## WHAT THE TASK ASKS
Output the full listing below exactly, without the pictures.

## SUPPLIED MATERIAL
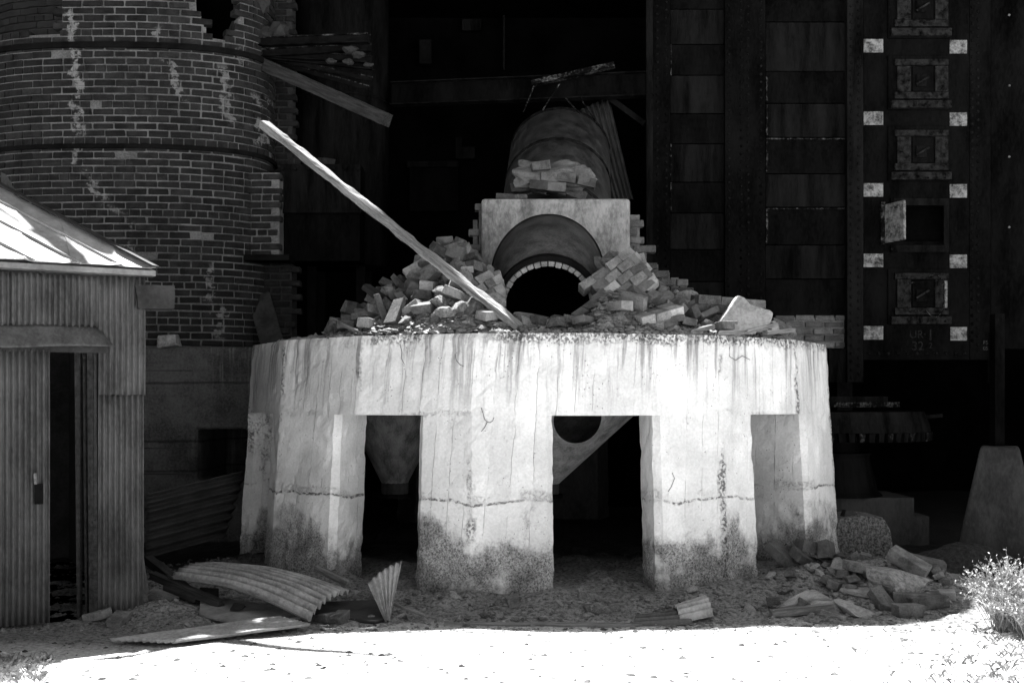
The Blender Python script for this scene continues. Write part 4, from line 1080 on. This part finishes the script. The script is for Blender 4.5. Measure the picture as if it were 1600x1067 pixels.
# ------------------------------------------------------------------ gear machine and foundations, lower right
gm = empty('gear_machine', (at(1300, 0, 11.2).x, 11.2, 0), 'dark toothed crown gear on its pedestal, under the riveted casing', 'machine')
gz = at(0, 668, 11.2).z; gr = 145 * 11.2 / F
mb = MB(); mb.tube([(0, 0, gz - .03), (0, 0, gz + .05), (0, 0, gz + .17)], [gr, gr * .98, gr * .93], 64); mb.build('gear_ring', M['steel_mid'], gm, False)
for k in range(64):
    a = 2 * math.pi * k / 64
    if math.sin(a) < .35: MB().box((gr * .95 * math.cos(a), gr * .95 * math.sin(a), gz - .075), (.11, .05, .085), Matrix.Rotation(a, 3, 'Z'), taper=1.15).build('tooth', M['steel_edge'] if k % 3 == 0 else M['steel_mid'], gm)
z_ = lambda py: at(0, py, 11.2).z
mb = MB(); mb.box((.1, 0, (z_(640) + z_(620)) / 2 + .02), (.75, .6, .1)); mb.build('bearing_cap', M['steel_mid'], gm)
mb = MB(); mb.box((.1, 0, z_(632)), (.95, .7, .05)); mb.build('bearing_plate', M['steel_edge'], gm)
mb = MB(); mb.box((.35, -.1, (z_(690) + z_(650)) / 2), (.5, .4, z_(676) - z_(702))); mb.build('gear_block', M['steel'], gm)
mb = MB(); mb.tube([(0, 0, z_(860)), (0, 0, z_(700)), (0, 0, z_(650))], [.3, .28, .22], 20); mb.build('shaft', M['steel'], gm)
mb = MB(); mb.tube([(0, 0, z_(772)), (0, 0, z_(765)), (0, 0, z_(712)), (0, 0, z_(706))], [.5, .45, .37, .4], 28); mb.build('bell_housing', M['steel_mid'], gm)
mb = MB(); mb.box((.15, 0, (z_(772) + z_(800)) / 2), (1.1, .8, z_(772) - z_(800))); mb.build('base_step', M['dull_concrete'], gm)
mb = MB(); mb.box((.2, 0.1, (z_(800)) / 2 - .1), (1.3, 1.0, z_(800) + .2)); mb.build('base_block', M['dull_concrete'], gm)
o = MB().bar(at(1438, 652, 11.0), at(1472, 649, 11.0), .04, .035).build('short_shaft', M['steel_mid'], None); o.parent = gm; o.location = -Vector(gm.location)
def frustum(name, cx_, cy_, z0, z1, w0, w1, rotz, label, mat, jit=.0):
    o = MB().box((0, 0, (z0 + z1) / 2), (w0, w0, z1 - z0), Matrix.Rotation(rotz, 3, 'Z'), jit, taper=w1 / w0).build(name, mat, None); o.location = (cx_, cy_, 0)
    bv = o.modifiers.new('v', 'BEVEL'); bv.width = .025; bv.segments = 2; bake(o); return tag(o, label, 'concrete pier')
p = at(1562, 697, 10.2); frustum('tapered_pier', p.x, 10.2, -.1, p.z, .80, .33, R(-24), 'tapered grey concrete pier at the far right under the black casing', M['dull_concrete'])
o = MB().box((0, 0, 0), (.09, .12, 1.25)).build('steel_post', M['steel']); o.location = (at(1558, 0, 10.25).x, 10.25, p.z + .62); tag(o, 'dark steel post standing on the tapered concrete pier', 'post')
slab('aggregate_block', [(1300, 880), (1303, 812), (1345, 806), (1380, 809), (1391, 826), (1400, 880)], 9.6, .45, 'rough exposed-aggregate concrete block beside the right end of the footing', M['aggregate'], cat='concrete block', bev=.012)
slab('concrete_bit', [(1318, 808), (1322, 797), (1338, 798), (1342, 808)], 9.7, .12, 'small slab bit lying on the rough aggregate block', M['dull_concrete'])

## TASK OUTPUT
The Blender Python script for this scene continues. Write part 4, from line 1080 on. This part finishes the script. The script is for Blender 4.5. Measure the picture as if it were 1600x1067 pixels.
# ------------------------------------------------------------------ gear machine and foundations, lower right
gm = empty('gear_machine', (at(1300, 0, 11.2).x, 11.2, 0), 'dark toothed crown gear on its pedestal, under the riveted casing', 'machine')
gz = at(0, 668, 11.2).z; gr = 145 * 11.2 / F
mb = MB(); mb.tube([(0, 0, gz - .03), (0, 0, gz + .05), (0, 0, gz + .17)], [gr, gr * .98, gr * .93], 64); mb.build('gear_ring', M['steel_mid'], gm, False)
for k in range(64):
    a = 2 * math.pi * k / 64
    if math.sin(a) < .35: MB().box((gr * .95 * math.cos(a), gr * .95 * math.sin(a), gz - .075), (.11, .05, .085), Matrix.Rotation(a, 3, 'Z'), taper=1.15).build('tooth', M['steel_edge'] if k % 3 == 0 else M['steel_mid'], gm)
z_ = lambda py: at(0, py, 11.2).z
mb = MB(); mb.box((.1, 0, (z_(640) + z_(620)) / 2 + .02), (.75, .6, .1)); mb.build('bearing_cap', M['steel_mid'], gm)
mb = MB(); mb.box((.1, 0, z_(632)), (.95, .7, .05)); mb.build('bearing_plate', M['steel_edge'], gm)
mb = MB(); mb.box((.35, -.1, (z_(690) + z_(650)) / 2), (.5, .4, z_(676) - z_(702))); mb.build('gear_block', M['steel'], gm)
mb = MB(); mb.tube([(0, 0, z_(860)), (0, 0, z_(700)), (0, 0, z_(650))], [.3, .28, .22], 20); mb.build('shaft', M['steel'], gm)
mb = MB(); mb.tube([(0, 0, z_(772)), (0, 0, z_(765)), (0, 0, z_(712)), (0, 0, z_(706))], [.5, .45, .37, .4], 28); mb.build('bell_housing', M['steel_mid'], gm)
mb = MB(); mb.box((.15, 0, (z_(772) + z_(800)) / 2), (1.1, .8, z_(772) - z_(800))); mb.build('base_step', M['dull_concrete'], gm)
mb = MB(); mb.box((.2, 0.1, (z_(800)) / 2 - .1), (1.3, 1.0, z_(800) + .2)); mb.build('base_block', M['dull_concrete'], gm)
o = MB().bar(at(1438, 652, 11.0), at(1472, 649, 11.0), .04, .035).build('short_shaft', M['steel_mid'], None); o.parent = gm; o.location = -Vector(gm.location)
def frustum(name, cx_, cy_, z0, z1, w0, w1, rotz, label, mat, jit=.0):
    o = MB().box((0, 0, (z0 + z1) / 2), (w0, w0, z1 - z0), Matrix.Rotation(rotz, 3, 'Z'), jit, taper=w1 / w0).build(name, mat, None); o.location = (cx_, cy_, 0)
    bv = o.modifiers.new('v', 'BEVEL'); bv.width = .025; bv.segments = 2; bake(o); return tag(o, label, 'concrete pier')
p = at(1562, 697, 10.2); frustum('tapered_pier', p.x, 10.2, -.1, p.z, .80, .33, R(-24), 'tapered grey concrete pier at the far right under the black casing', M['dull_concrete'])
o = MB().box((0, 0, 0), (.09, .12, 1.25)).build('steel_post', M['steel']); o.location = (at(1558, 0, 10.25).x, 10.25, p.z + .62); tag(o, 'dark steel post standing on the tapered concrete pier', 'post')
slab('aggregate_block', [(1300, 880), (1303, 812), (1345, 806), (1380, 809), (1391, 826), (1400, 880)], 9.6, .45, 'rough exposed-aggregate concrete block beside the right end of the footing', M['aggregate'], cat='concrete block', bev=.012)
slab('concrete_bit', [(1318, 808), (1322, 797), (1338, 798), (1342, 808)], 9.7, .12, 'small slab bit lying on the rough aggregate block', M['dull_concrete'])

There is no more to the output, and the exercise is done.